-- Start of Information provided --

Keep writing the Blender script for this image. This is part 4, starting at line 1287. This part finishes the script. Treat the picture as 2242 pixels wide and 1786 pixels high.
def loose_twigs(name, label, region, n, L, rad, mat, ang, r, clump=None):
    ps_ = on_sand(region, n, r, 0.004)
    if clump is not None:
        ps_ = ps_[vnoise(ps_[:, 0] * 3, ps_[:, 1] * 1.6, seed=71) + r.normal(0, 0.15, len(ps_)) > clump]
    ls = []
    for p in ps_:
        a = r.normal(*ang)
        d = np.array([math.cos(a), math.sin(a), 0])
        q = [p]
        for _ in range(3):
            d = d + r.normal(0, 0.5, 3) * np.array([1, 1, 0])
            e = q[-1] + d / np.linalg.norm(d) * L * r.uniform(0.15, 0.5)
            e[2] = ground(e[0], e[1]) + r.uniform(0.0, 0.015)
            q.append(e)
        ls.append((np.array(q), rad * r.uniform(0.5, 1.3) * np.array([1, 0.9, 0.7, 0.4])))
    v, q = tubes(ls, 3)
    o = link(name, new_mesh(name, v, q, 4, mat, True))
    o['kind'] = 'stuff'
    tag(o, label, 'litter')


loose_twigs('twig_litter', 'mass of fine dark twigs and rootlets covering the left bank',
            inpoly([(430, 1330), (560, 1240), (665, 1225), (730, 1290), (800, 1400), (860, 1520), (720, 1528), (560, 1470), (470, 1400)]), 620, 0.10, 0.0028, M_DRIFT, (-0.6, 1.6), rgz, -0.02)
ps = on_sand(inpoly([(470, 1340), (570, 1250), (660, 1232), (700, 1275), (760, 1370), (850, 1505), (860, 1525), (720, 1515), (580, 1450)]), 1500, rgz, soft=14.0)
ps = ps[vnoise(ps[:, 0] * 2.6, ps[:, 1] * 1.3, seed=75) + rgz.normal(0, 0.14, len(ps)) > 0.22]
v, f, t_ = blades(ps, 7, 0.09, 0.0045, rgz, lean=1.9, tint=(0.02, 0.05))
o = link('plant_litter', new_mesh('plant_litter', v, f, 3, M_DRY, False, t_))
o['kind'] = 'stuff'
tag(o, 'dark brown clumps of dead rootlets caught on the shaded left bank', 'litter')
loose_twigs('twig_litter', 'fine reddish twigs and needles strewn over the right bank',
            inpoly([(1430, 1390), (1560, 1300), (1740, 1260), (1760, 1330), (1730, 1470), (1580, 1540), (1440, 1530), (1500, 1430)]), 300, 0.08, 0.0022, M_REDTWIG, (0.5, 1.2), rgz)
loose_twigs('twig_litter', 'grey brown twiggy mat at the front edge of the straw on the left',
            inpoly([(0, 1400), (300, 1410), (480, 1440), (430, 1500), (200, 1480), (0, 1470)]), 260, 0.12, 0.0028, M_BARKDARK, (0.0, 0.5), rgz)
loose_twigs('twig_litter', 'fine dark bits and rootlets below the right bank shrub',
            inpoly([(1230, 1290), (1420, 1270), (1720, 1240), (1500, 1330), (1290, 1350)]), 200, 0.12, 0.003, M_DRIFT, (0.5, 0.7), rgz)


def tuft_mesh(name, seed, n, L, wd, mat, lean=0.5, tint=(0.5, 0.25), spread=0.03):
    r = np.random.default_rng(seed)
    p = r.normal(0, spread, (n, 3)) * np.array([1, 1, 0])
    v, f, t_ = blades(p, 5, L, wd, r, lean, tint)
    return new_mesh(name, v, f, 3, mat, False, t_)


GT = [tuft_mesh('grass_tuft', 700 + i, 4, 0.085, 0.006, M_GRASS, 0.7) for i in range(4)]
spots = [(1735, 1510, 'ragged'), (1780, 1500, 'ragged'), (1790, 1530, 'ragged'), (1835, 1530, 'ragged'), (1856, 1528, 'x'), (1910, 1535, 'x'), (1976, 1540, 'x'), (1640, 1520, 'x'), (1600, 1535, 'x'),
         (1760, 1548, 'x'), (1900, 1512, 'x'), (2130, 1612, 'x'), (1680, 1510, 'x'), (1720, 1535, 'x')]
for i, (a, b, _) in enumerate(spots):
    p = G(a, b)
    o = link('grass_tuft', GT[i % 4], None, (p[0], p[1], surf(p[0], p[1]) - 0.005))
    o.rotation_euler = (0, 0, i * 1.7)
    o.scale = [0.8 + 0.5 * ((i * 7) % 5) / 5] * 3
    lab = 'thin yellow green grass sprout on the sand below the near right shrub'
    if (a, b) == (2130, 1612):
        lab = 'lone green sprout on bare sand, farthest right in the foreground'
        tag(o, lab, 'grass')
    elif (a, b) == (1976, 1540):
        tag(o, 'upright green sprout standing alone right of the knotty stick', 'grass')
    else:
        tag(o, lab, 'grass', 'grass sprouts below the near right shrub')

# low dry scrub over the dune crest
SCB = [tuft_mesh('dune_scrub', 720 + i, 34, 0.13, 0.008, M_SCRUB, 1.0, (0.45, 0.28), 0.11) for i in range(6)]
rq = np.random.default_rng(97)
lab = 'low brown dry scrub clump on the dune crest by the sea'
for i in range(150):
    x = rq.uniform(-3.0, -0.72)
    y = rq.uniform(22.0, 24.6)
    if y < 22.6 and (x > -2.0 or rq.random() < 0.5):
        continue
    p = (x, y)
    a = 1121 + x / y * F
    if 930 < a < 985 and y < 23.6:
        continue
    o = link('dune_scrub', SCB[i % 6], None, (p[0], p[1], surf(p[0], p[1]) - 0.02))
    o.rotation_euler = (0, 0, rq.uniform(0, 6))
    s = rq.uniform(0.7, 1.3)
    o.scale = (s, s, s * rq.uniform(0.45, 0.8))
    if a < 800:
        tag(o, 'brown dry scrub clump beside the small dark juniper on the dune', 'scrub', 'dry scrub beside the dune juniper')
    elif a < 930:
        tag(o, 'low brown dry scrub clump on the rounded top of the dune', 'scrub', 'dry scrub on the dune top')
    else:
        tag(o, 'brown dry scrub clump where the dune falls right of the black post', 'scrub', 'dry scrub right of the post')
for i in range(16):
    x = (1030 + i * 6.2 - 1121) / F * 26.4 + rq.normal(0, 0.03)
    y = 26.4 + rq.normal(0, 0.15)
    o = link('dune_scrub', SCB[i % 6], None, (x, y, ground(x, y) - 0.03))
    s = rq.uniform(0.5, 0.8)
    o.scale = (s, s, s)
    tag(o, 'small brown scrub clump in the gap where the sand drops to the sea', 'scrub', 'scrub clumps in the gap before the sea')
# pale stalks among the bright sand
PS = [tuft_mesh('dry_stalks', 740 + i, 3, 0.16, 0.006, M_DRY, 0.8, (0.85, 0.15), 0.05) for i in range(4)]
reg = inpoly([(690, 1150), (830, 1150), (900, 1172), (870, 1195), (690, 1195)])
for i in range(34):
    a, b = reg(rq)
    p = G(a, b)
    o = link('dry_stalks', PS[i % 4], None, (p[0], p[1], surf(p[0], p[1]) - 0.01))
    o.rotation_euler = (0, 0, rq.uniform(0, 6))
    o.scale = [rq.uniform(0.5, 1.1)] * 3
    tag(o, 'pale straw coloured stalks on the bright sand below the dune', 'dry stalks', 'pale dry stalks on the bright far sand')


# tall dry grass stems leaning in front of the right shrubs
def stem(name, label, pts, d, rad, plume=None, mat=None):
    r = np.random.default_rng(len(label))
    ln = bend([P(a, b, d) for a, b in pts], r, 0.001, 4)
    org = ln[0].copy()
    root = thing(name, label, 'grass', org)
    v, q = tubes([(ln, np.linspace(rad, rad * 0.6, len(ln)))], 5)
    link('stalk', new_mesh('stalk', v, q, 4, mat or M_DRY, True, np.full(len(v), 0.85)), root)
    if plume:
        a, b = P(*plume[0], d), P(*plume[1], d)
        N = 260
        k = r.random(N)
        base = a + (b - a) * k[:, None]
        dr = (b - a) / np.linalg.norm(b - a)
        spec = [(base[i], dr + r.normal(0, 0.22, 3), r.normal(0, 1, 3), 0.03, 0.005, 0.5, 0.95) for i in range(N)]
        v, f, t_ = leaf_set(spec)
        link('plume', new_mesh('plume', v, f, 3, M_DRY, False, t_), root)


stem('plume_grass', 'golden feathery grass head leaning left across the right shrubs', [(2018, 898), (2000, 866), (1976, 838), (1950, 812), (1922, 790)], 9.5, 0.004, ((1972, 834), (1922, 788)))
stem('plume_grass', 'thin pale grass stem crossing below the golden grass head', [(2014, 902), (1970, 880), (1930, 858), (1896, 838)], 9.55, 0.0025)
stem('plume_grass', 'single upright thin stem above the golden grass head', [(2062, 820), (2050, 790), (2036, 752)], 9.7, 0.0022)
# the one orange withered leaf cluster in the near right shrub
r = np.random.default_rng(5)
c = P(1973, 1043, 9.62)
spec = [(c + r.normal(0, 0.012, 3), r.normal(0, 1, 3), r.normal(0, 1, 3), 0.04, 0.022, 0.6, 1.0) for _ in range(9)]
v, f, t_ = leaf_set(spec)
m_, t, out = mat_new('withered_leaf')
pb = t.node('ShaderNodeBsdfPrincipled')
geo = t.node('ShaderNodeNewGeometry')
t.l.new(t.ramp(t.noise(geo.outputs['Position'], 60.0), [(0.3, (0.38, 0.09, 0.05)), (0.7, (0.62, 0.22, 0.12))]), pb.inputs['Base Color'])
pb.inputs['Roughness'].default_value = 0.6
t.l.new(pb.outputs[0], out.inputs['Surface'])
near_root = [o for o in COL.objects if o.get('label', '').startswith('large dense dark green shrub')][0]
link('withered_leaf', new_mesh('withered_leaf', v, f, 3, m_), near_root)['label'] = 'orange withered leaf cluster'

-- End of Information provided --

## What this task involves
Quote the listing word for word from its first line through the line in which "tag(o, label, 'litter')" appears.

## Correct output
Keep writing the Blender script for this image. This is part 4, starting at line 1287. This part finishes the script. Treat the picture as 2242 pixels wide and 1786 pixels high.
def loose_twigs(name, label, region, n, L, rad, mat, ang, r, clump=None):
    ps_ = on_sand(region, n, r, 0.004)
    if clump is not None:
        ps_ = ps_[vnoise(ps_[:, 0] * 3, ps_[:, 1] * 1.6, seed=71) + r.normal(0, 0.15, len(ps_)) > clump]
    ls = []
    for p in ps_:
        a = r.normal(*ang)
        d = np.array([math.cos(a), math.sin(a), 0])
        q = [p]
        for _ in range(3):
            d = d + r.normal(0, 0.5, 3) * np.array([1, 1, 0])
            e = q[-1] + d / np.linalg.norm(d) * L * r.uniform(0.15, 0.5)
            e[2] = ground(e[0], e[1]) + r.uniform(0.0, 0.015)
            q.append(e)
        ls.append((np.array(q), rad * r.uniform(0.5, 1.3) * np.array([1, 0.9, 0.7, 0.4])))
    v, q = tubes(ls, 3)
    o = link(name, new_mesh(name, v, q, 4, mat, True))
    o['kind'] = 'stuff'
    tag(o, label, 'litter')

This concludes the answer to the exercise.